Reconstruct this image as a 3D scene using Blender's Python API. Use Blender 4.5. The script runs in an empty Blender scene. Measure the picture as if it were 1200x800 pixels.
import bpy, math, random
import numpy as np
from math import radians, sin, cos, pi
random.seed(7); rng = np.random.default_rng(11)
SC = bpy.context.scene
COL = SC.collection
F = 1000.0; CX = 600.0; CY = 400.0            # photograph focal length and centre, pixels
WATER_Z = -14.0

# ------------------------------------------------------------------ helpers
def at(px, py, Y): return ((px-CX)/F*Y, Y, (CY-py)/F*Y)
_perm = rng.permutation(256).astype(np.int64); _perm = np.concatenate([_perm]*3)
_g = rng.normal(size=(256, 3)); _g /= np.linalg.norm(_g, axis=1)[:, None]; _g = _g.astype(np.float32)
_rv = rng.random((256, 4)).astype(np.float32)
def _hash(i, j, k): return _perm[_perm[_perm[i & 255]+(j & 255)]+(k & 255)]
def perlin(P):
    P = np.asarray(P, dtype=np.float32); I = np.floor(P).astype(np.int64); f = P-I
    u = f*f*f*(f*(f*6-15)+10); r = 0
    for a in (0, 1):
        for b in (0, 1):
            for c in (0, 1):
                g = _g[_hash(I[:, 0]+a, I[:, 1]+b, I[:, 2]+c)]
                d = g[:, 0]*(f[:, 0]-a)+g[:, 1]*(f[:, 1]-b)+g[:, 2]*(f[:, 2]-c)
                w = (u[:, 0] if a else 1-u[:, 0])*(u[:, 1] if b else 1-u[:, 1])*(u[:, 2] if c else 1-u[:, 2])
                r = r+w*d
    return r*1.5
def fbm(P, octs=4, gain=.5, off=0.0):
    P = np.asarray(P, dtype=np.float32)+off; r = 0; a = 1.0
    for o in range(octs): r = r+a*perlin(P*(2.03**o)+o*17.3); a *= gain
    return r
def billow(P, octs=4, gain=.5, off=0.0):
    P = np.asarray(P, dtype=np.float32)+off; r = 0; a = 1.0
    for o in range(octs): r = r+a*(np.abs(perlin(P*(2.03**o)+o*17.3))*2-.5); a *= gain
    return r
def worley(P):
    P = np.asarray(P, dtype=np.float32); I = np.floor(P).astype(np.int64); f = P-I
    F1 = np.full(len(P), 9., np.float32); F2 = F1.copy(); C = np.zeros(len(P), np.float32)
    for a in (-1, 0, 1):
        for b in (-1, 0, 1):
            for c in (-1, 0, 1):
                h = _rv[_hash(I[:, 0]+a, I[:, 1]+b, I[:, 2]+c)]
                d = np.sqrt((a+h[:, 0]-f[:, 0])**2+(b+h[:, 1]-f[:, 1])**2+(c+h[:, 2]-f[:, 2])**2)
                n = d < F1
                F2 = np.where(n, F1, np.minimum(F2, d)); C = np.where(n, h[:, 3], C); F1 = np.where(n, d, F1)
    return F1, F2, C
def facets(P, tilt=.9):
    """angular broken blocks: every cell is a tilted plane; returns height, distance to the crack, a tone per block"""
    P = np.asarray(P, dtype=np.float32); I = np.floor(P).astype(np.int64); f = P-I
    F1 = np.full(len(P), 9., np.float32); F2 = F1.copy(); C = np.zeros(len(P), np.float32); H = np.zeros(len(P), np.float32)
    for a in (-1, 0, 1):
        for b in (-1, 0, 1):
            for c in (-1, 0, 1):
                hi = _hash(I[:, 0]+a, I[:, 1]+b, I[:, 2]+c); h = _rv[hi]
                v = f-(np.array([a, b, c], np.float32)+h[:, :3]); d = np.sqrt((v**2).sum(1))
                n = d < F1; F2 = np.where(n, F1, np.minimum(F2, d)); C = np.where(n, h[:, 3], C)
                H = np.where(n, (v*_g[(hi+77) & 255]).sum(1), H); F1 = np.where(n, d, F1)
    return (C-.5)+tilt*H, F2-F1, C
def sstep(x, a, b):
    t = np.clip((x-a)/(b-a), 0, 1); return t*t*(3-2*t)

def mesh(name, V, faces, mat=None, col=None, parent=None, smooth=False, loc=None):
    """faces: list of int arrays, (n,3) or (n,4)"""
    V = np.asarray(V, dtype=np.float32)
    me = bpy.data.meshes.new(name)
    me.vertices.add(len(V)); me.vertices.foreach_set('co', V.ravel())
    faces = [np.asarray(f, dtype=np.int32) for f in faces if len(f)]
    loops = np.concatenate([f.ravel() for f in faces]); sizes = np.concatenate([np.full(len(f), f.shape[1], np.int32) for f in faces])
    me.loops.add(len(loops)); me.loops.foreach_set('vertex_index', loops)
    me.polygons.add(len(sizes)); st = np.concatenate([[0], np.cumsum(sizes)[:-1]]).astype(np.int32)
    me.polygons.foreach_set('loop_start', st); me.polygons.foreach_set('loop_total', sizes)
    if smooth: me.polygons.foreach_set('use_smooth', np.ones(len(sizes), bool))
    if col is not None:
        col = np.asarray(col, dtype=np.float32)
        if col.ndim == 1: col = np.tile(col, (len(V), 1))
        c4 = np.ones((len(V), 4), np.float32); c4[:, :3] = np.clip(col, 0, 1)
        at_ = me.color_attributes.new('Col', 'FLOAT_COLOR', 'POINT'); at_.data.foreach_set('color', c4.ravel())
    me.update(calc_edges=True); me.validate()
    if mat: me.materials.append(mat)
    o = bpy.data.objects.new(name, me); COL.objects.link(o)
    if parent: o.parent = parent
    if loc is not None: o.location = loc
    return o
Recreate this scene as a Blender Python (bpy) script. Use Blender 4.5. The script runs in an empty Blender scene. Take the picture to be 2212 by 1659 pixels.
::::
:: WHAT TO DO ::
Return the material in full, exactly as shown.

:: ANSWER FOR THIS EXERCISE ::
Reconstruct this image as a 3D scene using Blender's Python API. Use Blender 4.5. The script runs in an empty Blender scene. Measure the picture as if it were 1200x800 pixels.
import bpy, math, random
import numpy as np
from math import radians, sin, cos, pi
random.seed(7); rng = np.random.default_rng(11)
SC = bpy.context.scene
COL = SC.collection
F = 1000.0; CX = 600.0; CY = 400.0            # photograph focal length and centre, pixels
WATER_Z = -14.0

# ------------------------------------------------------------------ helpers
def at(px, py, Y): return ((px-CX)/F*Y, Y, (CY-py)/F*Y)
_perm = rng.permutation(256).astype(np.int64); _perm = np.concatenate([_perm]*3)
_g = rng.normal(size=(256, 3)); _g /= np.linalg.norm(_g, axis=1)[:, None]; _g = _g.astype(np.float32)
_rv = rng.random((256, 4)).astype(np.float32)
def _hash(i, j, k): return _perm[_perm[_perm[i & 255]+(j & 255)]+(k & 255)]
def perlin(P):
    P = np.asarray(P, dtype=np.float32); I = np.floor(P).astype(np.int64); f = P-I
    u = f*f*f*(f*(f*6-15)+10); r = 0
    for a in (0, 1):
        for b in (0, 1):
            for c in (0, 1):
                g = _g[_hash(I[:, 0]+a, I[:, 1]+b, I[:, 2]+c)]
                d = g[:, 0]*(f[:, 0]-a)+g[:, 1]*(f[:, 1]-b)+g[:, 2]*(f[:, 2]-c)
                w = (u[:, 0] if a else 1-u[:, 0])*(u[:, 1] if b else 1-u[:, 1])*(u[:, 2] if c else 1-u[:, 2])
                r = r+w*d
    return r*1.5
def fbm(P, octs=4, gain=.5, off=0.0):
    P = np.asarray(P, dtype=np.float32)+off; r = 0; a = 1.0
    for o in range(octs): r = r+a*perlin(P*(2.03**o)+o*17.3); a *= gain
    return r
def billow(P, octs=4, gain=.5, off=0.0):
    P = np.asarray(P, dtype=np.float32)+off; r = 0; a = 1.0
    for o in range(octs): r = r+a*(np.abs(perlin(P*(2.03**o)+o*17.3))*2-.5); a *= gain
    return r
def worley(P):
    P = np.asarray(P, dtype=np.float32); I = np.floor(P).astype(np.int64); f = P-I
    F1 = np.full(len(P), 9., np.float32); F2 = F1.copy(); C = np.zeros(len(P), np.float32)
    for a in (-1, 0, 1):
        for b in (-1, 0, 1):
            for c in (-1, 0, 1):
                h = _rv[_hash(I[:, 0]+a, I[:, 1]+b, I[:, 2]+c)]
                d = np.sqrt((a+h[:, 0]-f[:, 0])**2+(b+h[:, 1]-f[:, 1])**2+(c+h[:, 2]-f[:, 2])**2)
                n = d < F1
                F2 = np.where(n, F1, np.minimum(F2, d)); C = np.where(n, h[:, 3], C); F1 = np.where(n, d, F1)
    return F1, F2, C
def facets(P, tilt=.9):
    """angular broken blocks: every cell is a tilted plane; returns height, distance to the crack, a tone per block"""
    P = np.asarray(P, dtype=np.float32); I = np.floor(P).astype(np.int64); f = P-I
    F1 = np.full(len(P), 9., np.float32); F2 = F1.copy(); C = np.zeros(len(P), np.float32); H = np.zeros(len(P), np.float32)
    for a in (-1, 0, 1):
        for b in (-1, 0, 1):
            for c in (-1, 0, 1):
                hi = _hash(I[:, 0]+a, I[:, 1]+b, I[:, 2]+c); h = _rv[hi]
                v = f-(np.array([a, b, c], np.float32)+h[:, :3]); d = np.sqrt((v**2).sum(1))
                n = d < F1; F2 = np.where(n, F1, np.minimum(F2, d)); C = np.where(n, h[:, 3], C)
                H = np.where(n, (v*_g[(hi+77) & 255]).sum(1), H); F1 = np.where(n, d, F1)
    return (C-.5)+tilt*H, F2-F1, C
def sstep(x, a, b):
    t = np.clip((x-a)/(b-a), 0, 1); return t*t*(3-2*t)

def mesh(name, V, faces, mat=None, col=None, parent=None, smooth=False, loc=None):
    """faces: list of int arrays, (n,3) or (n,4)"""
    V = np.asarray(V, dtype=np.float32)
    me = bpy.data.meshes.new(name)
    me.vertices.add(len(V)); me.vertices.foreach_set('co', V.ravel())
    faces = [np.asarray(f, dtype=np.int32) for f in faces if len(f)]
    loops = np.concatenate([f.ravel() for f in faces]); sizes = np.concatenate([np.full(len(f), f.shape[1], np.int32) for f in faces])
    me.loops.add(len(loops)); me.loops.foreach_set('vertex_index', loops)
    me.polygons.add(len(sizes)); st = np.concatenate([[0], np.cumsum(sizes)[:-1]]).astype(np.int32)
    me.polygons.foreach_set('loop_start', st); me.polygons.foreach_set('loop_total', sizes)
    if smooth: me.polygons.foreach_set('use_smooth', np.ones(len(sizes), bool))
    if col is not None:
        col = np.asarray(col, dtype=np.float32)
        if col.ndim == 1: col = np.tile(col, (len(V), 1))
        c4 = np.ones((len(V), 4), np.float32); c4[:, :3] = np.clip(col, 0, 1)
        at_ = me.color_attributes.new('Col', 'FLOAT_COLOR', 'POINT'); at_.data.foreach_set('color', c4.ravel())
    me.update(calc_edges=True); me.validate()
    if mat: me.materials.append(mat)
    o = bpy.data.objects.new(name, me); COL.objects.link(o)
    if parent: o.parent = parent
    if loc is not None: o.location = loc
    return o
Recreate this scene as a Blender Python (bpy) script. Use Blender 4.5. The script runs in an empty Blender scene. Take the picture to be 2212 by 1659 pixels.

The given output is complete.